LISTED RECORDS start

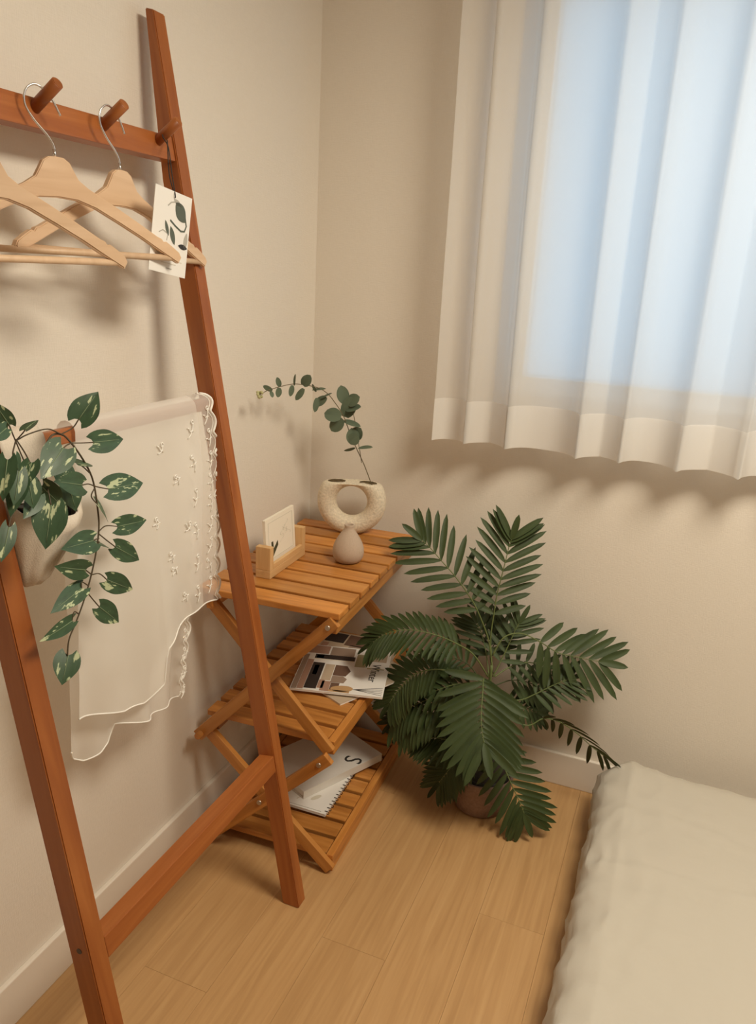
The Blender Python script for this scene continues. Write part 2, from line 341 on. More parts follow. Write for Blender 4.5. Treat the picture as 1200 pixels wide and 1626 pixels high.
EUC_LEAVES=[
 ((0.220,-0.150,0.981),(0.264,-0.156,0.993),0.018,50),
 ((0.207,-0.145,0.980),(0.177,-0.151,0.966),0.014,60),
 ((0.208,-0.155,0.992),(0.202,-0.161,1.037),0.038,0),
 ((0.203,-0.145,1.006),(0.224,-0.151,1.038),0.039,20),
 ((0.217,-0.160,1.021),(0.202,-0.166,0.992),0.035,-10),
 ((0.175,-0.155,1.054),(0.228,-0.161,1.047),0.021,30),
 ((0.176,-0.170,1.063),(0.146,-0.176,1.024),0.038,0),
 ((0.177,-0.180,1.068),(0.128,-0.186,1.076),0.041,-5),
 ((0.176,-0.150,1.064),(0.199,-0.156,1.123),0.042,0),
 ((0.179,-0.150,1.085),(0.223,-0.156,1.100),0.028,35),
 ((0.175,-0.155,1.103),(0.165,-0.161,1.151),0.035,0),
 ((0.182,-0.150,1.103),(0.218,-0.156,1.125),0.035,10),
 ((0.140,-0.200,1.122),(0.106,-0.206,1.094),0.024,10),
 ((0.120,-0.215,1.119),(0.118,-0.221,1.080),0.017,10),
 ((0.122,-0.200,1.114),(0.158,-0.206,1.137),0.014,60),
 ((0.122,-0.225,1.137),(0.111,-0.231,1.157),0.010,50),
 ((0.108,-0.220,1.140),(0.150,-0.226,1.150),0.014,45),
 ((0.105,-0.270,1.157),(0.128,-0.276,1.186),0.028,0),
 ((0.107,-0.270,1.149),(0.087,-0.276,1.116),0.017,10),
 ((0.095,-0.300,1.159),(0.099,-0.306,1.190),0.011,60),
 ((0.092,-0.305,1.160),(0.090,-0.311,1.131),0.015,20),
 ((0.080,-0.350,1.160),(0.075,-0.356,1.184),0.014,0),
 ((0.081,-0.355,1.158),(0.081,-0.361,1.134),0.016,10),
 ((0.078,-0.385,1.154),(0.054,-0.391,1.164),0.013,20),
 ((0.071,-0.380,1.151),(0.080,-0.386,1.137),0.011,20),
]
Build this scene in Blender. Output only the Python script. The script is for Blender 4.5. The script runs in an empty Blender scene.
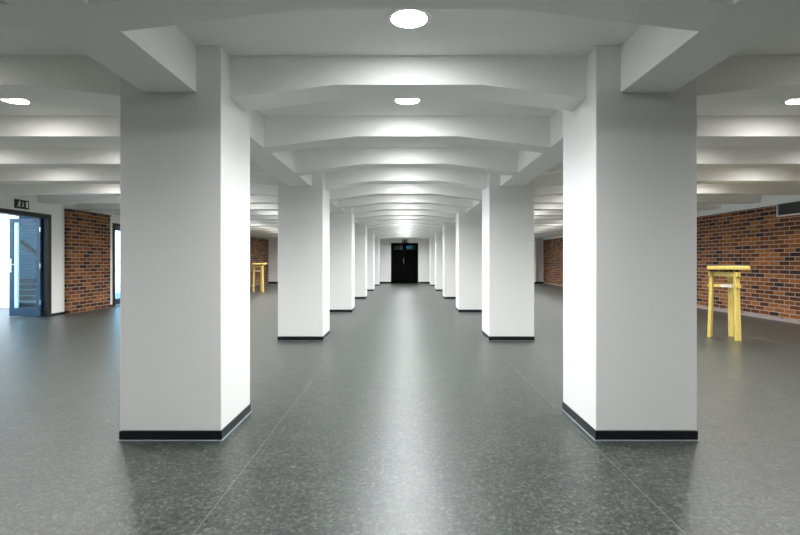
import bpy, bmesh, math, random
from mathutils import Vector, Matrix
random.seed(7)
S = bpy.context.scene
C = S.collection

# ------------------------------------------------------------------ helpers
def new_bm():
    return bmesh.new()

def box(bm, x0, x1, y0, y1, z0, z1, mi=0):
    vs = [bm.verts.new(p) for p in ((x0,y0,z0),(x1,y0,z0),(x1,y1,z0),(x0,y1,z0),
                                    (x0,y0,z1),(x1,y0,z1),(x1,y1,z1),(x0,y1,z1))]
    for f in ((0,3,2,1),(4,5,6,7),(0,1,5,4),(1,2,6,5),(2,3,7,6),(3,0,4,7)):
        bm.faces.new([vs[i] for i in f]).material_index = mi

def prism(bm, pts, axis, a, b):
    """extrude a closed outline of 2D points along an axis between a and b"""
    def P(u, v, t):
        return {'y': (u, t, v), 'x': (t, u, v), 'z': (u, v, t)}[axis]
    A = [bm.verts.new(P(u, v, a)) for u, v in pts]
    B = [bm.verts.new(P(u, v, b)) for u, v in pts]
    n = len(pts)
    bm.faces.new(A); bm.faces.new(B[::-1])
    for i in range(n):
        bm.faces.new((A[i], B[i], B[(i+1) % n], A[(i+1) % n]))

def bar(bm, p, q, w, t, side=(1,0,0)):
    """rectangular bar from p to q, width w along side, thickness t across it"""
    p, q = Vector(p), Vector(q)
    d = (q - p).normalized()
    s = Vector(side); s = (s - d * s.dot(d)).normalized()
    n = d.cross(s).normalized()
    r = []
    for c in (p, q):
        r.append([bm.verts.new(c + s*(w/2)*i + n*(t/2)*j) for i, j in ((-1,-1),(1,-1),(1,1),(-1,1))])
    a, b = r
    bm.faces.new(a[::-1]); bm.faces.new(b)
    for i in range(4):
        bm.faces.new((a[i], a[(i+1) % 4], b[(i+1) % 4], b[i]))

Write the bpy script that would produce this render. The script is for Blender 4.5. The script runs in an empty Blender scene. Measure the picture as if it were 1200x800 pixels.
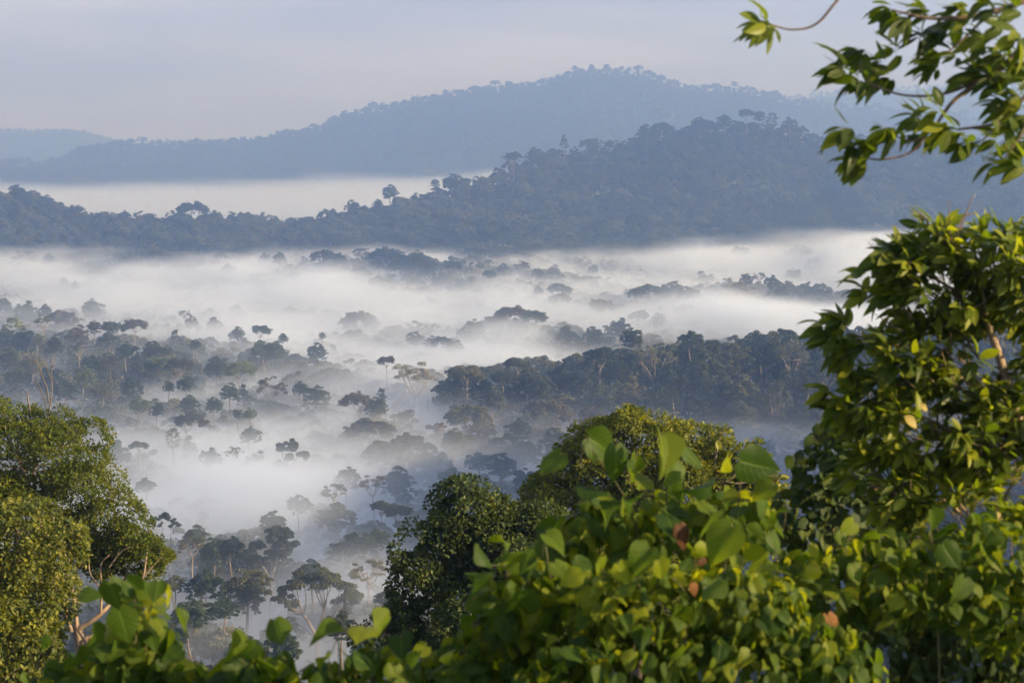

LISTED RECORDS end

-- TASK TO CARRY OUT --
In the listing above, find the lines holding the word "scene" and copy them.

-- EXERCISE SOLUTION --
The Blender Python script for this scene continues. Write part 2, from line 341 on. More parts follow. Write for Blender 4.5. Treat the picture as 1200 pixels wide and 1626 pixels high.
Build this scene in Blender. Output only the Python script. The script is for Blender 4.5. The script runs in an empty Blender scene.
S = bpy.context.scene
Write the bpy script that would produce this render. The script is for Blender 4.5. The script runs in an empty Blender scene. Measure the picture as if it were 1200x800 pixels.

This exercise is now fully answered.